Test method for objective evaluation of automotive friction-induced squeak noises regarding complete vehicle conditions on a laboratory scale

Due to the decreasing interior sound level in passenger cars, BSR noise (buzz, squeak, rattle) is perceived more and more intensely by the passengers. For car manufacturers, BSR noise is therefore one of the top quality issues. In particular, squeaking noises are generated by friction-induced vibrations between components in relative motion. State-of-the-art setups for experimental stick-slip testing only simulate a two-dimensional motion between two components, which, however, cannot reproduce the characteristics of the complete vehicle system. Moreover, an adequate measurement of acoustic properties cannot be conducted due to the transient background noise of the setups.
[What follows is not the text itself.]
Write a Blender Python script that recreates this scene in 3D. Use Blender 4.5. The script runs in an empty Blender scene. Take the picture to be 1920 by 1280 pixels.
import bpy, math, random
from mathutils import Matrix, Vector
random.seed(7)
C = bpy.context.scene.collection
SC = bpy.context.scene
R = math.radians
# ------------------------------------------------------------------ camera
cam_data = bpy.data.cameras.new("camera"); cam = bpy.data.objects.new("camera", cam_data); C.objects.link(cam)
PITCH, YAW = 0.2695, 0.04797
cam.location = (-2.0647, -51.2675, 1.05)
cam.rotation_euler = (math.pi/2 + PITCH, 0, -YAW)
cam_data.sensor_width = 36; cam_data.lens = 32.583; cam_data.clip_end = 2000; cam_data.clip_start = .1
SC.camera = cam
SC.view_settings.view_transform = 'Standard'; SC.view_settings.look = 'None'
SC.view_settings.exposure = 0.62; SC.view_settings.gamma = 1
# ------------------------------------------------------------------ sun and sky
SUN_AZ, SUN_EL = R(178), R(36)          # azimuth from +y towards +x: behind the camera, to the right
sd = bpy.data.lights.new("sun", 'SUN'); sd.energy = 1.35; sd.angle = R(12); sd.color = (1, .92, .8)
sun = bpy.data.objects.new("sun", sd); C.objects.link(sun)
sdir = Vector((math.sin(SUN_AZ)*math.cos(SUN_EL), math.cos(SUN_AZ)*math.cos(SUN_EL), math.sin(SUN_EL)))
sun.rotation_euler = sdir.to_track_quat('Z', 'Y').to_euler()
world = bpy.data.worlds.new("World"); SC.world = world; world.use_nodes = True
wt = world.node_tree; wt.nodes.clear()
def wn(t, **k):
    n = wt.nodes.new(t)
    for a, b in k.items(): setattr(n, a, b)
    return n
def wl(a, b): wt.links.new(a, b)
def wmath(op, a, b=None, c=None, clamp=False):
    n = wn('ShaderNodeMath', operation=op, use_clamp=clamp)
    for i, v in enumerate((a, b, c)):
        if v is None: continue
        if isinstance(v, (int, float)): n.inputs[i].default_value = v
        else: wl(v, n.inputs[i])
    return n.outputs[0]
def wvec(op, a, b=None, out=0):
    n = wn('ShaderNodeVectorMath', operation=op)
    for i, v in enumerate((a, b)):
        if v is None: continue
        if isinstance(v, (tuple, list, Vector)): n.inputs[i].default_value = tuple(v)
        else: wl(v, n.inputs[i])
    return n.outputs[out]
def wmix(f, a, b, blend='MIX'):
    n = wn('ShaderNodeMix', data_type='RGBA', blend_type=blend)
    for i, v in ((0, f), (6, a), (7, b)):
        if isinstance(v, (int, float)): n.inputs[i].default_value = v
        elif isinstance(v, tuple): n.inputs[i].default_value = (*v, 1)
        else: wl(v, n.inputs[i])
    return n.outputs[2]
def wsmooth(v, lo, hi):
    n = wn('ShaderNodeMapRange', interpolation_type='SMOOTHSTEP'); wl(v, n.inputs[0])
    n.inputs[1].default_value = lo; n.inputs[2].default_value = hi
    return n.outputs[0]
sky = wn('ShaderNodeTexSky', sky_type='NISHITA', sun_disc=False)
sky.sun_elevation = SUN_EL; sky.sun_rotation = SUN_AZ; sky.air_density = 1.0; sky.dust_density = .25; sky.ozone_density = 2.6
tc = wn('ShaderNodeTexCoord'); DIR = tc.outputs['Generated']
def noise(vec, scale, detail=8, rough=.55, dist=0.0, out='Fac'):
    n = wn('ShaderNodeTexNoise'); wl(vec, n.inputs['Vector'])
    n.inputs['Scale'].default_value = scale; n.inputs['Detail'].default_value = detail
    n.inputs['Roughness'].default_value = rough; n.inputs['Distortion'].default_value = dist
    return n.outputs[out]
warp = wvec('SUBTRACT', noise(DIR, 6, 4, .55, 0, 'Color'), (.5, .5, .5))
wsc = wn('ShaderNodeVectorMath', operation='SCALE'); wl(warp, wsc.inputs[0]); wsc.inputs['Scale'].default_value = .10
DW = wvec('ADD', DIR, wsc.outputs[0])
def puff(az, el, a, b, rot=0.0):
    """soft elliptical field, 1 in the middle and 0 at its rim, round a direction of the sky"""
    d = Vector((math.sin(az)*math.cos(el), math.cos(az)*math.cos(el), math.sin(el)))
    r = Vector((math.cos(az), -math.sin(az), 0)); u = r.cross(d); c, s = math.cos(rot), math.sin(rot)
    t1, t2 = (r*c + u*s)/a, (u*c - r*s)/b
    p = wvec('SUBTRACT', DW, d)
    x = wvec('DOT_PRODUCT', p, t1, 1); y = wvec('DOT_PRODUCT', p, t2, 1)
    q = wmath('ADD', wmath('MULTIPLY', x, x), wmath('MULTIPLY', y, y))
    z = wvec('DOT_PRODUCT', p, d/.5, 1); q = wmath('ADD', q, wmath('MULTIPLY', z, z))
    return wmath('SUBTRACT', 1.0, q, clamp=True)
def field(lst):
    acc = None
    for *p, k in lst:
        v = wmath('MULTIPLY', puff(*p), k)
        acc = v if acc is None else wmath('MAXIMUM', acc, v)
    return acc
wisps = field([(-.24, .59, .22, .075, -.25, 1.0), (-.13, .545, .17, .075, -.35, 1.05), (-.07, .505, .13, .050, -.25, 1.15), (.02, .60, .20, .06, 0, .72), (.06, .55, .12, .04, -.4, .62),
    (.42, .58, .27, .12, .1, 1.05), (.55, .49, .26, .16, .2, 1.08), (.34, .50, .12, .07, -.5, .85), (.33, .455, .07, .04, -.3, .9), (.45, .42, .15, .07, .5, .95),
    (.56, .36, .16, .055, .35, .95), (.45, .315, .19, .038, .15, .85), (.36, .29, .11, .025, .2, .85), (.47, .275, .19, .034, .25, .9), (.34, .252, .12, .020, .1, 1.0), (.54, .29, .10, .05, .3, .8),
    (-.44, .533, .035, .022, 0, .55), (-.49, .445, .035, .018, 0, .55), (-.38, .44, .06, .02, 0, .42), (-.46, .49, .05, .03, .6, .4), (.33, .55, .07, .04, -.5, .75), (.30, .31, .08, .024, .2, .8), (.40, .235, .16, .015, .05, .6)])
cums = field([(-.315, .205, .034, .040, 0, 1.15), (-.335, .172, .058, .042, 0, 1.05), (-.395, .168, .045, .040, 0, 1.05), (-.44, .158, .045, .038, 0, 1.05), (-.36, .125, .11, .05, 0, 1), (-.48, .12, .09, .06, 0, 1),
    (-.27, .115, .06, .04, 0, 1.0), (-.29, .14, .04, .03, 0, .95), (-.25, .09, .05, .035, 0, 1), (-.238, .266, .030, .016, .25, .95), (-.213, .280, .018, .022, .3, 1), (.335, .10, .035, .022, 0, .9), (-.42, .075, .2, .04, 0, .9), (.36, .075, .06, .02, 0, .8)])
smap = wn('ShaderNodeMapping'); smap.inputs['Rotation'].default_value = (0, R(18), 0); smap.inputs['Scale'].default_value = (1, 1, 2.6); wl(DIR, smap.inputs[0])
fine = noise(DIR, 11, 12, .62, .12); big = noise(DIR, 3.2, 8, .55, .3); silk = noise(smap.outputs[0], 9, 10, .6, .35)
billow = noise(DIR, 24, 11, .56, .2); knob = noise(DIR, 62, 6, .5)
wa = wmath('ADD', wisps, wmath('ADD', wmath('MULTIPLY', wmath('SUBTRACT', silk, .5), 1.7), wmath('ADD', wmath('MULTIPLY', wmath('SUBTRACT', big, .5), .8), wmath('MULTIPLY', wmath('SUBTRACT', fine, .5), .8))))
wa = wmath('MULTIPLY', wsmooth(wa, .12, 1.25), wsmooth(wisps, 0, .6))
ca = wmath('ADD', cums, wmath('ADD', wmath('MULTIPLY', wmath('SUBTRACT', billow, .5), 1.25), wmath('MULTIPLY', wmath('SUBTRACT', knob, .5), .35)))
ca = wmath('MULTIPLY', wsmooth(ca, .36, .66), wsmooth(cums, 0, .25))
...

The presented work introduces a new test method for the experimental simulation of automotive squeaking noise issues on a laboratory scale while incorporating the conditions present in real vehicles in order to predict stick-slip-risks in early development stages. The setup is based on a three-axis shaker system simulating the actual three-dimensional relative motion of two components in a vehicle. We show that a simultaneous measurement of acoustic and tribological properties is possible and distinct correlations between them can be found. A statistical study verifies the repeatability of the method with very high accuracy. Vibration characterization in the time and frequency domain suggests a four-group noise classification.